Monday 27 October 2008

Gong Bao Ji Ding (Kung Pao Chicken and Peanuts)

I’ve always been a fan of Chinese food, but until recently, I had never really tried very hard to make it.  This was partly because I only recently got a Wok which works on my stove, and partly due to a friend of mine saying that even if you find the right ingredients in London, it will never taste the same as it does in Beijing.  Perhaps that is once reason why I have never tasted anything remotely like it in a Chinese Restaurant in the UK.

This Chicken and Peanut dish always seemed to be a popular choice in Beijing, especially in some of the Sichuanese restaurants we tended to visit.  The Sichuan Peppercorns tend to have a bizarre, mouth-numbing effect, that definitely seems a bit strange when you first try them, but which helps with the heat of the Sichuan Peppers.  This is definitely a taste sensation that everyone should try at least once in their lives.

Part of the inspiration for making this came from reading the recipe at Rasa Malaysia, one of my favourite food blogs.  The recipes and photography definitely make subscribing to the RSS feed well worthwhile for the occasional inspiration, however, the recipe here doesn’t include Sichuan Peppercorns, and so I had to look elsewhere for a recipe which included them.  It’s also worth checking out the Ma La Crayfish photo, and if you ever order it in Beijing, try and make sure you get latex gloves to eat it with if you want to be able to touch any sensitive areas of your (or anyone else’s) body in the next 24 hrs!  It takes a lot of hand-washing to get the Chilli off your hands.
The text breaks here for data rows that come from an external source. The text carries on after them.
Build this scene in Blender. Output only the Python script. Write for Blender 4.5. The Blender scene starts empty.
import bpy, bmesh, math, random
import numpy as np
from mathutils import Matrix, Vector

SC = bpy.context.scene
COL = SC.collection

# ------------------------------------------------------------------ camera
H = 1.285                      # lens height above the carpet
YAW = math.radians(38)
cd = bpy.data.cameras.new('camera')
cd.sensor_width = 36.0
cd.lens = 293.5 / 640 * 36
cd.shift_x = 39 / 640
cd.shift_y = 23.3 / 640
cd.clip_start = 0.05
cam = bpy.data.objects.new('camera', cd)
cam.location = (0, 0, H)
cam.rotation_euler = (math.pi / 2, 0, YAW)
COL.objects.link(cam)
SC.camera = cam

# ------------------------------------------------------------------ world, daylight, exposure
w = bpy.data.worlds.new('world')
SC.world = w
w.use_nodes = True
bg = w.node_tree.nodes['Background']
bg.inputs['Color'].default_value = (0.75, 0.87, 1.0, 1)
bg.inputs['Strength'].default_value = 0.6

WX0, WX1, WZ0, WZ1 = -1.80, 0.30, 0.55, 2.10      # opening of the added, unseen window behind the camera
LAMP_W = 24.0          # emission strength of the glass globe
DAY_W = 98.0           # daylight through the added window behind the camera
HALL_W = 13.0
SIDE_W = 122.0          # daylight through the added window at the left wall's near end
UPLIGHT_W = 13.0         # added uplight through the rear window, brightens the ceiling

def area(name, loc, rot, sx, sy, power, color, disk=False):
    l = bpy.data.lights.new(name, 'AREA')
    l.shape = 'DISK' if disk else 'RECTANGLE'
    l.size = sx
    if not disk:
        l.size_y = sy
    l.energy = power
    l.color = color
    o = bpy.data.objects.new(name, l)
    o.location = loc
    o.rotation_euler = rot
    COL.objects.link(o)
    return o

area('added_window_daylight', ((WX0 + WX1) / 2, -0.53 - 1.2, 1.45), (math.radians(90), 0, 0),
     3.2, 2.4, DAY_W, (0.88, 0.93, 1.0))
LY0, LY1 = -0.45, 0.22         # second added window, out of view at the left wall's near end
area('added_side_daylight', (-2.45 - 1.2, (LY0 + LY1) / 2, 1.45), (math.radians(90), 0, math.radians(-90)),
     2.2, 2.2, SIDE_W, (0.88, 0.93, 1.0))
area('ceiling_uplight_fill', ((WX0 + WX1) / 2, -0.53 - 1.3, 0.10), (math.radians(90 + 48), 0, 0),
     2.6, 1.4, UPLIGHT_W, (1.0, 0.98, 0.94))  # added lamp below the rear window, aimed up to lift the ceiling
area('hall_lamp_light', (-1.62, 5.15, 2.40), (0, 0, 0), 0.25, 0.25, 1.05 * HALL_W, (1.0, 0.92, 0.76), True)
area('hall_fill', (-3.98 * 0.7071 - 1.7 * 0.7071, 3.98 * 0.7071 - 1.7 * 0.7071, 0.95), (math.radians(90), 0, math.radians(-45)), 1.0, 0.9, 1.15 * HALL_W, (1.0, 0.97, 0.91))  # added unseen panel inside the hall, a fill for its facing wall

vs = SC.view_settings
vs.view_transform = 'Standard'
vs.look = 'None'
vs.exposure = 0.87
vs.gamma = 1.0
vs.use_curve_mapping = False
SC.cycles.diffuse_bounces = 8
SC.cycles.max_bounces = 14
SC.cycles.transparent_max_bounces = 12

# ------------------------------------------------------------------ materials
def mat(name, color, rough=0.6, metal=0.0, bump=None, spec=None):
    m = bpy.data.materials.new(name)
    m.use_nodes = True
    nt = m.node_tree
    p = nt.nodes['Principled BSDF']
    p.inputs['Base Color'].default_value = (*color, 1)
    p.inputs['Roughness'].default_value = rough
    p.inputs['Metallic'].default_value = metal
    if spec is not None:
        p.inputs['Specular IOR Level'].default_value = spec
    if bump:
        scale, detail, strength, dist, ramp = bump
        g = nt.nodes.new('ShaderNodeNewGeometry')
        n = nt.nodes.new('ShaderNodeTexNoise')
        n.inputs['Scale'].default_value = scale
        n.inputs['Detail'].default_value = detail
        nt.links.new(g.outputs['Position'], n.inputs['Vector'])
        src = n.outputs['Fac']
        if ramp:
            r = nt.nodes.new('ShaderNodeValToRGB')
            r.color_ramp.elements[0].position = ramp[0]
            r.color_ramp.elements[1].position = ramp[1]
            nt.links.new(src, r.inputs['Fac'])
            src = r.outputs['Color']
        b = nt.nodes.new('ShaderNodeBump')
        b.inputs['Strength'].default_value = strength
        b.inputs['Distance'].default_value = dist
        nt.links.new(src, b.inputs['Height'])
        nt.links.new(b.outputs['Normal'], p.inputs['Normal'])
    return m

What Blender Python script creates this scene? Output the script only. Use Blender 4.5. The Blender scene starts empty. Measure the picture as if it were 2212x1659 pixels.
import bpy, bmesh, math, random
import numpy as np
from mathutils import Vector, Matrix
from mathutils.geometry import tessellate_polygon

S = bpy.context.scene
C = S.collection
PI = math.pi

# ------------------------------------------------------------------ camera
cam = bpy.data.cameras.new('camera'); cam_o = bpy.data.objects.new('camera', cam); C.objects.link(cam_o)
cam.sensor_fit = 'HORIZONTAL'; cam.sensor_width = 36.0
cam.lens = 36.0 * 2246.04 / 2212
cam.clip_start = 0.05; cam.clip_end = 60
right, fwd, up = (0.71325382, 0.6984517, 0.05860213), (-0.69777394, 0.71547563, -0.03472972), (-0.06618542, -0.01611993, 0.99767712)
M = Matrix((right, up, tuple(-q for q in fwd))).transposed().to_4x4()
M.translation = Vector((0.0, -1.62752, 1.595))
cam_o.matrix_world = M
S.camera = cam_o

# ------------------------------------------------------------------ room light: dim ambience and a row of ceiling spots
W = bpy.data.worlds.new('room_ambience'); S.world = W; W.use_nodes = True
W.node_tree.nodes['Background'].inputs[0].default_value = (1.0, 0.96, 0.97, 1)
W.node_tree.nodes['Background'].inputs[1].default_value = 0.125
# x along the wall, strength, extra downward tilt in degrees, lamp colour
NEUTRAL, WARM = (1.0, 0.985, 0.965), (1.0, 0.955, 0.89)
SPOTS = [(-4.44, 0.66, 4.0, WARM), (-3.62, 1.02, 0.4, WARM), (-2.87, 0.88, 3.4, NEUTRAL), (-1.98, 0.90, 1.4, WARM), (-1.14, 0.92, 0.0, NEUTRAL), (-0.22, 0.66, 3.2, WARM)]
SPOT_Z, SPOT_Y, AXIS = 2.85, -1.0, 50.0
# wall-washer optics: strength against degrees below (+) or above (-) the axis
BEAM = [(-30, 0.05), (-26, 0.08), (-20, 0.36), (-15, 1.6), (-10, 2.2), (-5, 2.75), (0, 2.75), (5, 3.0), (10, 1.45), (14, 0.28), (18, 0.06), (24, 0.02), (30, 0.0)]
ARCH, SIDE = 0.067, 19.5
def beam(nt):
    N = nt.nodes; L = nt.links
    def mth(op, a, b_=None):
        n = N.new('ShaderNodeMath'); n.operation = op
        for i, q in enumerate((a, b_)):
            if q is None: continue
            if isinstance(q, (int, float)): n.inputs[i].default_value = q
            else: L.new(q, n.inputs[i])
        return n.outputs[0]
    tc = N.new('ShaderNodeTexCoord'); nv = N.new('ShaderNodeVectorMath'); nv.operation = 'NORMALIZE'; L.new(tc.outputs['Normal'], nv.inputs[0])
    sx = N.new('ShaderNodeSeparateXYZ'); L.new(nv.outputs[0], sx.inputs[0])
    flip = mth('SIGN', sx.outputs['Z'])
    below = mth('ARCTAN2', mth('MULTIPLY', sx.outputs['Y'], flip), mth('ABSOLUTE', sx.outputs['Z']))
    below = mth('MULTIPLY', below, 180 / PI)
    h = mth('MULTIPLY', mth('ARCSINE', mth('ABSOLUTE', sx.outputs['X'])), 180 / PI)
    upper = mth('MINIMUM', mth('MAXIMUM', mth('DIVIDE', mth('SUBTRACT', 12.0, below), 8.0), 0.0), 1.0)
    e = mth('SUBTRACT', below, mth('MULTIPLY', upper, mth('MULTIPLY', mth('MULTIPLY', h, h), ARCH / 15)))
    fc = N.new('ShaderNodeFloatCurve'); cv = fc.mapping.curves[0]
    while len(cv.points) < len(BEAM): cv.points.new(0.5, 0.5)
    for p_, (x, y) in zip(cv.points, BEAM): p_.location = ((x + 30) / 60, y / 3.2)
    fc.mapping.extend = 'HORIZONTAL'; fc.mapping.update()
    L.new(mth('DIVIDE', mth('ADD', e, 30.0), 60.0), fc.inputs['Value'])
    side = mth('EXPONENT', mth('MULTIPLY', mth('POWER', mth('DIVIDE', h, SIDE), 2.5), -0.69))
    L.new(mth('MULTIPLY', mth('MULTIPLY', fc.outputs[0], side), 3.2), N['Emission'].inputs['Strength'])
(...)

For me, the most important ingredient in this recipe is the Sichuan Peppercorns, as without them, I don’t think it would quite re-awaken the memories of the dish I enjoyed in Beijing so many times.  They’re not the easiest thing to find, although a trip to my local Wing Yip found pretty much everything required.  The ones I bought were definitely not as potent as the ones in Beijing, so it is probably worth using the upper amount in this recipe.

This recipe literally takes minutes to cook, so personally, I like to have everything prepared beforehand so that I’m not looking for stuff while I’m cooking.  It’s also worth trying to getting quite thick spring onions, rather than the thinner, salad variety, as you then get nice chunks of spring onion, about the size of the chicken pieces, rather than weedy little bits.  The Chillies should also be of the Sichuanese variety.  They had sold out of these in Wing Yip, and the ones I got as an alternative were really too big and although tasted alright, for me, they were too mild for this dish.

Recipe for Gung Bao Ji Ding (serves 2)

  • 2 Chicken Breasts (cut into 2cm cubes)
  • 6-10 Spring Onions (white parts only, cut into 2cm pieces)
  • 3 Cloves of Garlic (thinly sliced)
  • 2cm piece of Ginger (thinly sliced)
  • Half cup or so of Peanuts (roasted, unsalted)
  • 1-2 teaspoons Whole Sichuan Peppercorns
  • 10 Dried Red Chillies (seeded and cut into 2cm pieces)
  • Groundnut Oil, for stir-frying

For the marinade
  • 2 Teaspoons Corn Flour
  • 2 Teaspoons Light Soy Sauce
  • 2 Teaspoons Shaoxing Rice Wine

For the sauce
  • 1 Teaspoon Corn Flour
  • 1 Teaspoon Chinkiang or Black Rice Vinegar
  • 1 Teaspoon Light Soy Sauce
  • 1 Teaspoon Dark Soy Sauce
  • 1 Teaspoon Sesame Oil
  • 1 Tablespoon Water
  • 2 Teaspoons Sugar

Mix the cubes of Chicken with the marinade, and keep in the fridge for about 30 minutes or so.  Heat up a couple of tablespoons of Groundnut Oil in a wok until it’s nearly smoking, then add the Whole Sichuan Peppercorns and Dried Chilli pieces and stir until the oil is fragrant.

Next, stir in the Chicken pieces, and when they’re all separated, stir in the sliced Garlic and Ginger.  Stir fry for a couple more minutes, then add the spring onion.  After about another minute, pour in the sauce and ensure that everything gets a good coating before finally adding in the peanuts.  Give it a quick stir so that the peanuts also get a coating in the sauce, and serve immediately.

Serve with Rice, e.g. Thai Fragrant Rice.